Malcolm winces at anything that mocks the afflicted.

Simon Hoggart comes with all the best credentials: Richard Hoggart, one of the most influential social critics of the last century, as a father; King’s, as alma mater. He is quick-witted, capable of turning a well-written phrase, in speech and on paper.
One use of his Cambridge-honed critical talents has been a series of anthologies, based on the Christmas round-robin newsletters of ordinary folk. These spawned from his regular Guardian column, and continue to fill space there. Malcolm assumes this means being paid twice for merely selecting from and sneering at the well-intentioned, if banal writing of others.
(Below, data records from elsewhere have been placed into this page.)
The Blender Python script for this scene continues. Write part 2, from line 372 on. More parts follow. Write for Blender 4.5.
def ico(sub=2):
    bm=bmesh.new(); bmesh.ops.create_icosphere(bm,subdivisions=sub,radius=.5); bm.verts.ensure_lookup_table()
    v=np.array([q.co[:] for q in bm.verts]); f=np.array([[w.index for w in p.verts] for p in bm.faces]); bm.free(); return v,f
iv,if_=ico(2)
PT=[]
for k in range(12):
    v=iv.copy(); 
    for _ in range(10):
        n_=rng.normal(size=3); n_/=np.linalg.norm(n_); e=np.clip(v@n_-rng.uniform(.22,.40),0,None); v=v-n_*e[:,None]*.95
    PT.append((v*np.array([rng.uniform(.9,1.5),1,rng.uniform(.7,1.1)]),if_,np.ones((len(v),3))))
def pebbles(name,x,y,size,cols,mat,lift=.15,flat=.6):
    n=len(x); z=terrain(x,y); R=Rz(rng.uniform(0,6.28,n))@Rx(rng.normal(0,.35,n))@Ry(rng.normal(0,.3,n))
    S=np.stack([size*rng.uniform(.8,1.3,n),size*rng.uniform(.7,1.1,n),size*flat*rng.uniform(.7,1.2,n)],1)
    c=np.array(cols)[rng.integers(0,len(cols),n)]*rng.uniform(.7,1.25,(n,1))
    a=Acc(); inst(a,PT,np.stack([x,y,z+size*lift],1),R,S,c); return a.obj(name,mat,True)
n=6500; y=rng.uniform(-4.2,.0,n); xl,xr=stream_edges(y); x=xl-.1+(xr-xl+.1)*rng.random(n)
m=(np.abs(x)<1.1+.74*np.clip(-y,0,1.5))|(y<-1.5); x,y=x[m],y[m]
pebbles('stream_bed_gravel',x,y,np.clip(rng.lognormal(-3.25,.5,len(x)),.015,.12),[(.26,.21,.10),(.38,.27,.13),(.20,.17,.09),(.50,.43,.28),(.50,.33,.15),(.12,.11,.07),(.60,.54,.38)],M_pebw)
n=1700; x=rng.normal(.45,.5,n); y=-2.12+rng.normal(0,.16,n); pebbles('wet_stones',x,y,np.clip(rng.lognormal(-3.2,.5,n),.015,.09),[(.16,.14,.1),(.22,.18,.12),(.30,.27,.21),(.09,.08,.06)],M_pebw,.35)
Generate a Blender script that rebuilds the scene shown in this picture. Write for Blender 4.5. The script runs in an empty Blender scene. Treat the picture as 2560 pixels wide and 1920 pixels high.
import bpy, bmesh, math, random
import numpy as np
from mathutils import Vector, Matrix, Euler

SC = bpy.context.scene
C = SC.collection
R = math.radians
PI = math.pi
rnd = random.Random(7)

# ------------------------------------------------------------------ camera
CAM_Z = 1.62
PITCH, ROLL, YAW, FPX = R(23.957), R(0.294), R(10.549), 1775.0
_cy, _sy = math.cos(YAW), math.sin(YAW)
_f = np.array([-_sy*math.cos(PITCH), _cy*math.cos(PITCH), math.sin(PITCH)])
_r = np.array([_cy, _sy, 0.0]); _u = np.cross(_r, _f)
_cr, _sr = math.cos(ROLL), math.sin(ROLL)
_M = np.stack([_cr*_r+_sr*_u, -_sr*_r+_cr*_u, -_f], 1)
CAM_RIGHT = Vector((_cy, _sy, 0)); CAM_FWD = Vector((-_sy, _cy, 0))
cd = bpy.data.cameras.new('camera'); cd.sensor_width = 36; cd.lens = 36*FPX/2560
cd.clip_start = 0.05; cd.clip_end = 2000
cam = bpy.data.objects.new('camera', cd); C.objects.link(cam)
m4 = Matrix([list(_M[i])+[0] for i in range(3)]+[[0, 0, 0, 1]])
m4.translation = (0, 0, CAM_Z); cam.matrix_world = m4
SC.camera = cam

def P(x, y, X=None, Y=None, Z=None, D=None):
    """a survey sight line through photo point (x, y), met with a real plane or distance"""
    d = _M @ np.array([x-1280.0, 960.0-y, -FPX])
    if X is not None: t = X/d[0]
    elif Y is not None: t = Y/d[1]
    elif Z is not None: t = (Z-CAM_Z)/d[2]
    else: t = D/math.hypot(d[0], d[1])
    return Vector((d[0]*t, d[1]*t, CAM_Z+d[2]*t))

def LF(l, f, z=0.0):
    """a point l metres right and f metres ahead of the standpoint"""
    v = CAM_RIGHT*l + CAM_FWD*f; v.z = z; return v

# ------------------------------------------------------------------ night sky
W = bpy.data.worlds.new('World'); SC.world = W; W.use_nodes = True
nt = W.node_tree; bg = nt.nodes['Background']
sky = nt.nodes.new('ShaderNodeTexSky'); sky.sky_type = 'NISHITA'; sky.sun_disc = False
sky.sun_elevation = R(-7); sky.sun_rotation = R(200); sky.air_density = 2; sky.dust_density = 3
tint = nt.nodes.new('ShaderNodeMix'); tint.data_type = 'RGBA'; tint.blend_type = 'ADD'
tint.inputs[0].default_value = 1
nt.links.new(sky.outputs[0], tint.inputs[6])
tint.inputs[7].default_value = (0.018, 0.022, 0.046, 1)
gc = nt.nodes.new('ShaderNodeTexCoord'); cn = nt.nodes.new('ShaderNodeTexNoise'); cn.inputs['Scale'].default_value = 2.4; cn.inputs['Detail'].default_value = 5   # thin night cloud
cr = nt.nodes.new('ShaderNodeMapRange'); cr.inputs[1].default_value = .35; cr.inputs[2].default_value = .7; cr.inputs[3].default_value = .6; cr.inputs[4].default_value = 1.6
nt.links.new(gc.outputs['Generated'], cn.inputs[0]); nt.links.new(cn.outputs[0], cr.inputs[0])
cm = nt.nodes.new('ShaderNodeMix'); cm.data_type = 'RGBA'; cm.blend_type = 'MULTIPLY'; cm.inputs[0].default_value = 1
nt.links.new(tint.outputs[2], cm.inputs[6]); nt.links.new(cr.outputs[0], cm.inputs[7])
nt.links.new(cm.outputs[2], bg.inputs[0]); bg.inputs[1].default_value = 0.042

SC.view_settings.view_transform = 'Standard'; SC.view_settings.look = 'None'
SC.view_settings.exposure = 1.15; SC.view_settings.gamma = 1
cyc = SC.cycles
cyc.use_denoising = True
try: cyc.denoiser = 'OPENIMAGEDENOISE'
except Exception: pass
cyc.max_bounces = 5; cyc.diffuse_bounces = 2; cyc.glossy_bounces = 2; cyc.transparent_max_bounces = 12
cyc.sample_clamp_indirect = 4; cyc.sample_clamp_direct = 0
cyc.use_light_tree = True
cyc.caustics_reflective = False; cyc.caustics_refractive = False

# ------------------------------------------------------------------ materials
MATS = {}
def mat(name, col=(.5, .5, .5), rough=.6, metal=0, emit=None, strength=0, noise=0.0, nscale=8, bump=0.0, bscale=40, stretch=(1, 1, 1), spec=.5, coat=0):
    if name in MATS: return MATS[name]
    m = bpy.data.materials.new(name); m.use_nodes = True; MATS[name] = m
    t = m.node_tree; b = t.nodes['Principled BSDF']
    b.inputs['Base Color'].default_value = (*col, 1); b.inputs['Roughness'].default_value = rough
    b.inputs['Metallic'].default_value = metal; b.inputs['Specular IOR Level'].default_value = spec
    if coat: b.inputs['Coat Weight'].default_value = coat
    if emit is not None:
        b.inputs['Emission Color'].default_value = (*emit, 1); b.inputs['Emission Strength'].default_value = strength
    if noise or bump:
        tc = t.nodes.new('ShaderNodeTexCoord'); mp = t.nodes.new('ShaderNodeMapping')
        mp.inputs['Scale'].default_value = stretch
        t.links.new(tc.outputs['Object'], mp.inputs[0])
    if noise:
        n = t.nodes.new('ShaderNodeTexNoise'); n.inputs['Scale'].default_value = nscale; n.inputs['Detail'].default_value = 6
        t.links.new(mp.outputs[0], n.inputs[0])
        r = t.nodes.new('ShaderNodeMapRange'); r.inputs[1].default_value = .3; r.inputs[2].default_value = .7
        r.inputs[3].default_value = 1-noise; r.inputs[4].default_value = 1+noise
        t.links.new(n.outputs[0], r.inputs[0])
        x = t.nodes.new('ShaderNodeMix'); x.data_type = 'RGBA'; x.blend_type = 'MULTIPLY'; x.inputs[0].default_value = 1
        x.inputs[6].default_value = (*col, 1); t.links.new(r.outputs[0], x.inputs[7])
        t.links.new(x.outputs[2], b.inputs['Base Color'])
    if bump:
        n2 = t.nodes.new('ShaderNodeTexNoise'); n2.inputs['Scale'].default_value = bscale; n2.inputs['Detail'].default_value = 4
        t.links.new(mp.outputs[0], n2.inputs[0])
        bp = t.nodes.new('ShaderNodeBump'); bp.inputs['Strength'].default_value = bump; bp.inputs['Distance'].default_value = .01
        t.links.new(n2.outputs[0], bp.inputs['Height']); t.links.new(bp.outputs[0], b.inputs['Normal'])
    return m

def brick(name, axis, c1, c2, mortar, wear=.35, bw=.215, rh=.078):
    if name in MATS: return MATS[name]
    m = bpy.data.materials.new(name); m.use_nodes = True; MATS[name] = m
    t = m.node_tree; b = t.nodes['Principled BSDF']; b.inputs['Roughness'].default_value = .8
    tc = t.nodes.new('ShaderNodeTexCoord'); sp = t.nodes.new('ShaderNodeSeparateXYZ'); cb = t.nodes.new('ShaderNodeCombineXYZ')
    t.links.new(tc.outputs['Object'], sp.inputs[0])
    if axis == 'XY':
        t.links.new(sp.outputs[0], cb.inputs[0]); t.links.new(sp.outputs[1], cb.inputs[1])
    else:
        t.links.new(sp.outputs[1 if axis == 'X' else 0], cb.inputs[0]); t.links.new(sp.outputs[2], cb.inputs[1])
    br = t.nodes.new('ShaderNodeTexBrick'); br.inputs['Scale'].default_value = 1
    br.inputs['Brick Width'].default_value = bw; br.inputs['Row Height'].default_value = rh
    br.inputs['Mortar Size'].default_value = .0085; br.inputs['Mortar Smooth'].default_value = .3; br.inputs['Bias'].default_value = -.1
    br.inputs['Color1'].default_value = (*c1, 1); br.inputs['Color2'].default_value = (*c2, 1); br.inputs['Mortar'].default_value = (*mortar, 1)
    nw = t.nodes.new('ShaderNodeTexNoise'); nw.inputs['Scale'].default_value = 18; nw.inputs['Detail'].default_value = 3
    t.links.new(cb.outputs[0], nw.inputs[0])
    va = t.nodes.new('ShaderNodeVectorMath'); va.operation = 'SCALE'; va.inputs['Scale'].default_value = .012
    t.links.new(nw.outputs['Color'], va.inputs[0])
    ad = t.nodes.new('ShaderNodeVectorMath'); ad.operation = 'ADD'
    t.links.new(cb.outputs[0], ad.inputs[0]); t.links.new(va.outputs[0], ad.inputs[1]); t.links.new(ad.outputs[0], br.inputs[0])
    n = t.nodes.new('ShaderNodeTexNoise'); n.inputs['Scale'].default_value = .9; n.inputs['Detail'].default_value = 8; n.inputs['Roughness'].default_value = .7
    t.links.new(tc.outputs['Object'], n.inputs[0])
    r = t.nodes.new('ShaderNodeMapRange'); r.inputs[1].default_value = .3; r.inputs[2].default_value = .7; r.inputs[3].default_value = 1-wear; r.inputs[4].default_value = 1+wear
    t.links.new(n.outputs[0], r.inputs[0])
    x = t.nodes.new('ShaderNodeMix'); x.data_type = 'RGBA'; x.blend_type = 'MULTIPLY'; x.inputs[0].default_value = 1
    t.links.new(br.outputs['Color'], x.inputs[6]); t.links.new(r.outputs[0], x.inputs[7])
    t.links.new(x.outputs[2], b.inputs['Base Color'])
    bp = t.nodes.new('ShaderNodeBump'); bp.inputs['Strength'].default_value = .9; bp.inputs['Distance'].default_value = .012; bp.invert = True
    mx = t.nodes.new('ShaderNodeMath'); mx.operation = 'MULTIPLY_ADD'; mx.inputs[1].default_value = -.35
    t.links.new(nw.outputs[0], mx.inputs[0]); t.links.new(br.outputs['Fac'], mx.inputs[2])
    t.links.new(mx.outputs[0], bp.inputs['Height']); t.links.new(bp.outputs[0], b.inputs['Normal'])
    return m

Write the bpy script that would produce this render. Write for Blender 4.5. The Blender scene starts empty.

So today Hoggart starts today’s Saturday column with more toe-curling stuff, in this case narrating the events of a French holiday:
“We had brought plenty of plastic bags but hadn’t put them in the car as I don’t like to use one supermarket’s bags in another, but this was our downfall as they weren’t issuing any, and we ended up using Sue’s one Co-op canvas bag and buying two at 69 cents for the rest.” Thank heavens for portable computers; otherwise he might have forgotten how much the bags cost.
How droll! My goodness, these people probably keep coal in the bath!
Then the same column concludes with this:
The other day I was in the French Alps, visiting our son who is working in a ski-chalet. The sun scorched down, the snow gleamed, the village was pretty. We were looking forward to a lift ride before walking along the ridge with its sensational views of Mont Blanc. Appetites sharp, our party of six friends and family found a restaurant which seemed to have the perfect menu for all of us. Outside, evidently happy customers were enjoying their lunch. It was 1.35. Could we join them?
The owner was sorry. It was too late. Didn’t we realise he had to work that night? He wasn’t rude; just pleased that he had got rid of more Anglo-Saxons with their wretched work ethic, who arrogantly imagine that restaurateurs should stay open for lunch. He watched with some satisfaction as we trooped up the road to a sort of brasserie, which gladly accepted the 100 or so euros we would have given him.
Malcolm is submitting that back to its onlie-true-begetter, one S. Hoggart, in the hope he finds it a place in his next selection.